Het vragen om wijsheid aan God is niet helemaal vrijblijvend. Het vraagt om een keuze van ons, want Jakobus vervolgt met de volgende woorden:
Maar laat hij er in geloof om vragen en daarbij niet twijfelen. Immers, wie twijfelt, lijkt op een golf van de zee, die door de wind voortgestuwd en op- en neergeworpen wordt. Want zo iemand moet niet denken dat hij iets ontvangen zal van de Heer. Hij is een dubbelhartig man, onstandvastig in al zijn wegen (Jakobus 1:6-8).
Als wij God om wijsheid vragen, dan zouden we niet twijfelen. Dit twijfelen slaat op onze keuze tussen God en de wereld. Want als wij dubbelhartig zijn, dan zijn wij onstandvastig in onze wegen. In de grondtekst staat 'dubbele ziel' i.p.v. dubbelhartig. Je hebt dan zogezegd een dubbelleven. En dat vraagt om een keuze, waarbij je met volle overtuiging op de weg van gerechtigheid gaat wandelen (vergl Spreuken 8:21).
Verderop in zijn brief roept Jakobus de dubbelhartigen op hun harten te zuiveren (Jak 4:8) en in die context gaat het evenzo over de keuze of we een vriend van wereld of een vriend van God willen zijn. Als wij bereid zijn de keuze voor God te maken, dan is Hij bereid om ons te vervullen met Zijn wijsheid. Dat Zijn wijsheid een uitwerking heeft in onze wandel, blijkt ook uit het gebed van Paulus voor de gelovigen in Kolosse.

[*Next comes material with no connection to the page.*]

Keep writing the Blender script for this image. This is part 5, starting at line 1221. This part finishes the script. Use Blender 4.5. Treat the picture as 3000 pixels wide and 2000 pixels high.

Daarom houden ook wij niet op, vanaf de dag dat wij het gehoord hebben, voor u te bidden en te smeken dat u vervuld mag worden met de kennis van Zijn wil, in alle wijsheid en geestelijk inzicht, zodat u wandelt op een wijze de Heere waardig, Hem in alles behaagt, in elk goed werk vrucht draagt en groeit in de kennis van God, terwijl u met alle kracht bekrachtigd wordt, overeenkomstig de sterkte van Zijn heerlijkheid, om met blijdschap in alles te volharden en geduld te oefenen (Kolossenzen 1:9-11).
De wijsheid van God is een kenmerk van de geestelijk volwassenen en wordt herkend in het handelen van de gelovige. Wij zouden hier meer en meer mee vervuld worden, zodat wij steeds meer op Christus, de Wijsheid van God, gaan lijken en daardoor steeds meer tot eer van God gaan leven. Want Hij, die ons gekocht heeft, is het waard om onze eer te ontvangen, juist in de praktijk.